Но право, хорошо, что приходит эта мысль так часто. Это значит, что таких офицеров у нас много.

И одновременно с ним я познакомился с поручиком Р. Когда я был на орудии, он подошел к орудию и заговорил со мной. Видно было, что это был пробный первый разговор. И действительно, в тот же день мы встретились с ним возле вагона и сразу как‑то затронули то, что интересовало нас обоих. Я очутился у него в купе. Поручик Р. — уже пожилой человек, лет под пятьдесят; у него интересный ум, с большой склонностью к математике и философии. Математическую литературу знает он достаточно хорошо, но, к сожалению, поверхностно. Он слушал когда‑то лекции в Heidelberg'e, и это, конечно, оставило некоторый отпечаток. Но вместе с тем у него какое‑то предубеждение против немецкой науки, и много ценного в ней считает он ненужным хламом. Вообще ведет он даже список сочинений — в своем роде index librorum prohibitorum, которые считает бесполезными; не признает математической физики и теории Sophus'a. Против всего этого молено горячо спорить, что я и делаю в часы досуга.

Общее у нас и то, что оба мы (я скажу теперь про себя категорически) религиозны. Он — старообрядец; он с восторгом вспоминает, как старушки монашенки объясняли ему — ребенку — сущность Софии — Премудрости Божией, и объясняли так хорошо, как будто это не было одним из сложнейших достижений греческих гностиков.

Он — один из представителей крупного дела братьев Р. — бросил все и пошел на фронт. Мне нечего было много объяснять ему, каковы были мои побуждения. Но он только переоценивает значение моего шага. Для меня это имеет значение субъективное, личного моего оправдания; он приписывает ему значение объективное, ибо, по его мнению, это может воздействовать на других. Но в одном мы согласны. Для воссоздания армии должны мы образовывать новые кадры не воинов просто, но духовных рыцарей. Не служба просто, но подвижничество должно лежать в основе нашей жизни. Мы должны быть прежде всего аристократами, чтобы волны бушующего плебса не захлестнули наших одиноких маяков.

Завтра мы выезжаем на Каял, а потом в бой, к Ростову. Может быть, убьют. На всякий случай написал прощальное письмо в Ставрополь и просил отправить, если меня не станет. Но в душе нет ни тени волнения. Или изжита жизнь, или действительно достиг я духовным упражнением отречения от собственной жизни?

5 января. Кущевка. База. Мы приехали в Каял, где оставили базу, и утром 3 января в составе четырех орудий двинулись на Батайск. Я стоял на своей первой площадке; впереди видно было железнодорожное полотно.
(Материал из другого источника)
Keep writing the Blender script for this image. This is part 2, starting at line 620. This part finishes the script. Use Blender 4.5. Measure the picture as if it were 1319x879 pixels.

Я смотрел на эти убегающие рельсы, которые вели меня, может быть, на смерть. Чуть не переехали по дороге подводу с бабой. Мелькнула мысль, что это дурной признак. И все‑таки душа как бы окаменела — и нет в ней хотя бы легкого волнения. Ну, хотя бы такого, как перед ответственным выступлением, перед лекцией или речью. И не может ли эта твердокаменность смениться в решительную минуту животной паникой?

У Батайска открылся вид на Ростов. Вот знакомые очертания Темерника, вот контуры собора. И до боли обидно, что там — они, что там — совдеп, торжествующий красный совдеп. И с холодною твердостью хотелось пустить туда тяжелый снаряд: Ростов перестал быть городом, населенным людьми. Может быть, там еще скитаются мои застрявшие друзья. Может быть, на Почтовой улице, где живет до сих пор Гольфанд, разорвется этот снаряд. Но в этот час Ростов был для меня исключительно средоточием врага. И не было жалости к людям, как не было жалости и к самому себе. Борьба белых с красными стала какой‑то шахматной задачей.